Free performance enhancement? Must be a catch….
I’ve recently had to investigate making some lower powered MikroTik devices route at decent speeds, there is a much longer story which I won’t be going in to but in short I had a task of making a CRS112 (low powered 400Mhz single core CPU) able to route 100Mb services.
A little background is the CRS112 is primarily a switch, using hardware offload you can easily switch at line rate (Gigabit) however they don’t really do too well in routing or anything CPU oriented. For example viewing Winbox uses 20% CPU resources as does running FTP, Telnet and WWW services!
For basic NAT masquerade and a simple 12 line firewall rule my initial testing was only yielding speed test results in the 30-40Mb region. The first 2 lines of my firewall were as follows to try and be as efficient as I could be;
/ip firewall filter
add action=accept chain=forward comment="ACCEPT ESTABLISHED & RELATED" connection-state=established,related in-interface=pppoe_client1
add action=accept chain=input comment="ACCEPT ESTABLISHED & RELATED" connection-state=established,related in-interface=pppoe_client1
The goal was to route at least 50Mb through the CRS so I picked up something I left alone a long time ago as then there was no need to use CPU limited products and the cons outweighed the gains.
Fasttrack is a powerful little tool you can use to vastly improve throughputs on CPU limited devices, the plus sides of it are that my CRS112 that was only previously capable of routing 30Mb was now being limited by my PPP account at 150Mb and it still had gas in the tank! The device suddenly becomes a much more viable router however the draw back to this is that fast track effectively allows the packet “through the gates” and then takes no further part in it’s journey. Connection tracking is disabled meaning any further mangling of packets and queues simply do not know about the packets we have just expedited.
In most situations fasttrack is probably going to break more things than you’d like whilst trying to squeeze the last bit out of your router however on heavily CPU limited tasks where you only need a basic router it will certainly help.

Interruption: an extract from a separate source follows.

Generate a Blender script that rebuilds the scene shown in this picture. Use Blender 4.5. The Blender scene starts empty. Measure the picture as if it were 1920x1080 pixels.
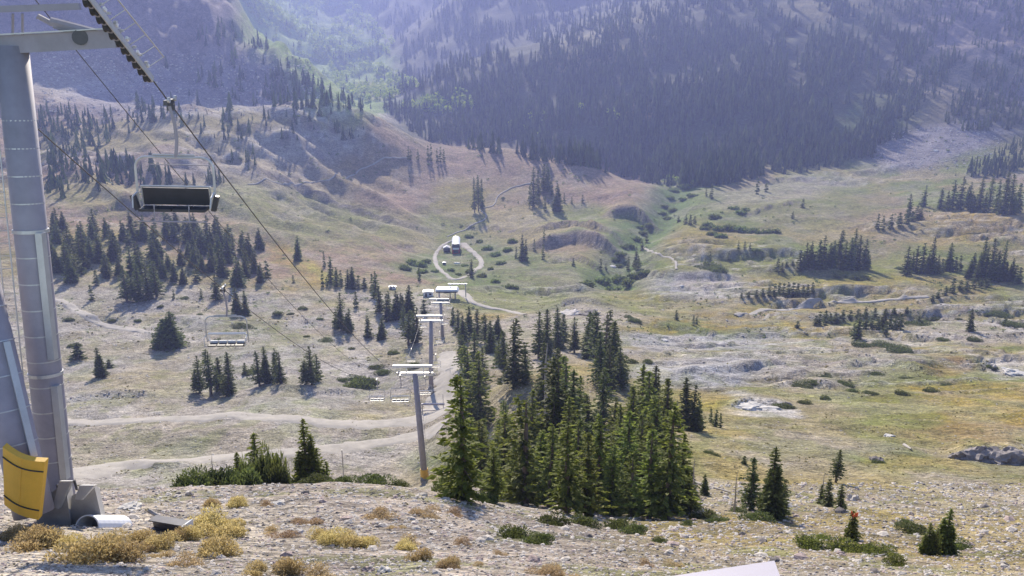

The final firewall configuration only needed 2 lines adding (yes I tried without the accept rules and it won’t work);
/ip firewall filter
add action=fasttrack-connection chain=forward comment="ACCEPT ESTABLISHED & RELATED" connection-state=established,related in-interface=pppoe_client1
add action=fasttrack-connection chain=input comment="ACCEPT ESTABLISHED & RELATED" connection-state=established,related in-interface=pppoe_client1
add action=accept chain=forward comment="ACCEPT ESTABLISHED & RELATED" connection-state=established,related in-interface=pppoe_client1
add action=accept chain=input comment="ACCEPT ESTABLISHED & RELATED" connection-state=established,related in-interface=pppoe_client1
So to summarise, fasttrack is the devil unless you have a low powered device. Connection tracking is probably more valuable than making your under specced kit last an extra couple of weeks but a very good learning experience.